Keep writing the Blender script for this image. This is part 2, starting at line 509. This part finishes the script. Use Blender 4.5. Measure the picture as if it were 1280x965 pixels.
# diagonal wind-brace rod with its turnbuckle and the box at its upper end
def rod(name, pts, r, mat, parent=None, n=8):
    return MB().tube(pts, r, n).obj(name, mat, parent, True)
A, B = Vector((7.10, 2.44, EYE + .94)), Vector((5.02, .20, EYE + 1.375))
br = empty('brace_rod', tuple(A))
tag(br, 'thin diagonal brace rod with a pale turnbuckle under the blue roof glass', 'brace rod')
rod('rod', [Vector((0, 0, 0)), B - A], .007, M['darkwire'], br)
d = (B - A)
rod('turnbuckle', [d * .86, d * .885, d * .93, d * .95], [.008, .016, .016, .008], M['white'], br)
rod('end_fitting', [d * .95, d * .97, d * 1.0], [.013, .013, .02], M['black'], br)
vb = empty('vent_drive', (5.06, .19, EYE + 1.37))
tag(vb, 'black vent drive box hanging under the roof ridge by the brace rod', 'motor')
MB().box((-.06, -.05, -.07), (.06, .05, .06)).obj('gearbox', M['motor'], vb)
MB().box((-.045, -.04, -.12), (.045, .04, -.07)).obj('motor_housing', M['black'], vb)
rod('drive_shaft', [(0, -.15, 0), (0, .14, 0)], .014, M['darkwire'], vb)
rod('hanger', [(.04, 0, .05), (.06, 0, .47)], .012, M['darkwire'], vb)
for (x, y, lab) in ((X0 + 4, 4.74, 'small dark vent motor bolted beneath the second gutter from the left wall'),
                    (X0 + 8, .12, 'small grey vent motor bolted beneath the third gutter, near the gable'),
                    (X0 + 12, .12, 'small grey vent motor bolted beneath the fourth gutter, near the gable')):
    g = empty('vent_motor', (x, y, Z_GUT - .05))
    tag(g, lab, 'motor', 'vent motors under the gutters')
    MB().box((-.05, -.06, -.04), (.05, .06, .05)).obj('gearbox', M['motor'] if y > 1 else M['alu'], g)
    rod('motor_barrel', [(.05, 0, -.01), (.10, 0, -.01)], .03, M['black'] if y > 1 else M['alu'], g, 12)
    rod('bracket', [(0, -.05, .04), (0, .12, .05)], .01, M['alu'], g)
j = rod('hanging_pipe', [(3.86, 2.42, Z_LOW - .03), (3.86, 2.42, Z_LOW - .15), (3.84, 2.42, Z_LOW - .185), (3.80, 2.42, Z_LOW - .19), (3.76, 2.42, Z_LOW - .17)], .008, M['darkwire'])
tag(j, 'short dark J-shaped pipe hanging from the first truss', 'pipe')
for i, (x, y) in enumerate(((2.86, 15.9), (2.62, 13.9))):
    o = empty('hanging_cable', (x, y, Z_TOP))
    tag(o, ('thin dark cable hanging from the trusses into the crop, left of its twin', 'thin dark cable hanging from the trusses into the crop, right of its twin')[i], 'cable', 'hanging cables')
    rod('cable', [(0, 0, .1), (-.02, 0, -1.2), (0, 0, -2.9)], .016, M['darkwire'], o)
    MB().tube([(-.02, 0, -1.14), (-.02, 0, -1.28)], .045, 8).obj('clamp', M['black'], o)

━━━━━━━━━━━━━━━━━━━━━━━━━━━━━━

All of the material must be reproduced exactly.

The completed task:
Keep writing the Blender script for this image. This is part 2, starting at line 509. This part finishes the script. Use Blender 4.5. Measure the picture as if it were 1280x965 pixels.
# diagonal wind-brace rod with its turnbuckle and the box at its upper end
def rod(name, pts, r, mat, parent=None, n=8):
    return MB().tube(pts, r, n).obj(name, mat, parent, True)
A, B = Vector((7.10, 2.44, EYE + .94)), Vector((5.02, .20, EYE + 1.375))
br = empty('brace_rod', tuple(A))
tag(br, 'thin diagonal brace rod with a pale turnbuckle under the blue roof glass', 'brace rod')
rod('rod', [Vector((0, 0, 0)), B - A], .007, M['darkwire'], br)
d = (B - A)
rod('turnbuckle', [d * .86, d * .885, d * .93, d * .95], [.008, .016, .016, .008], M['white'], br)
rod('end_fitting', [d * .95, d * .97, d * 1.0], [.013, .013, .02], M['black'], br)
vb = empty('vent_drive', (5.06, .19, EYE + 1.37))
tag(vb, 'black vent drive box hanging under the roof ridge by the brace rod', 'motor')
MB().box((-.06, -.05, -.07), (.06, .05, .06)).obj('gearbox', M['motor'], vb)
MB().box((-.045, -.04, -.12), (.045, .04, -.07)).obj('motor_housing', M['black'], vb)
rod('drive_shaft', [(0, -.15, 0), (0, .14, 0)], .014, M['darkwire'], vb)
rod('hanger', [(.04, 0, .05), (.06, 0, .47)], .012, M['darkwire'], vb)
for (x, y, lab) in ((X0 + 4, 4.74, 'small dark vent motor bolted beneath the second gutter from the left wall'),
                    (X0 + 8, .12, 'small grey vent motor bolted beneath the third gutter, near the gable'),
                    (X0 + 12, .12, 'small grey vent motor bolted beneath the fourth gutter, near the gable')):
    g = empty('vent_motor', (x, y, Z_GUT - .05))
    tag(g, lab, 'motor', 'vent motors under the gutters')
    MB().box((-.05, -.06, -.04), (.05, .06, .05)).obj('gearbox', M['motor'] if y > 1 else M['alu'], g)
    rod('motor_barrel', [(.05, 0, -.01), (.10, 0, -.01)], .03, M['black'] if y > 1 else M['alu'], g, 12)
    rod('bracket', [(0, -.05, .04), (0, .12, .05)], .01, M['alu'], g)
j = rod('hanging_pipe', [(3.86, 2.42, Z_LOW - .03), (3.86, 2.42, Z_LOW - .15), (3.84, 2.42, Z_LOW - .185), (3.80, 2.42, Z_LOW - .19), (3.76, 2.42, Z_LOW - .17)], .008, M['darkwire'])
tag(j, 'short dark J-shaped pipe hanging from the first truss', 'pipe')
for i, (x, y) in enumerate(((2.86, 15.9), (2.62, 13.9))):
    o = empty('hanging_cable', (x, y, Z_TOP))
    tag(o, ('thin dark cable hanging from the trusses into the crop, left of its twin', 'thin dark cable hanging from the trusses into the crop, right of its twin')[i], 'cable', 'hanging cables')
    rod('cable', [(0, 0, .1), (-.02, 0, -1.2), (0, 0, -2.9)], .016, M['darkwire'], o)
    MB().tube([(-.02, 0, -1.14), (-.02, 0, -1.28)], .045, 8).obj('clamp', M['black'], o)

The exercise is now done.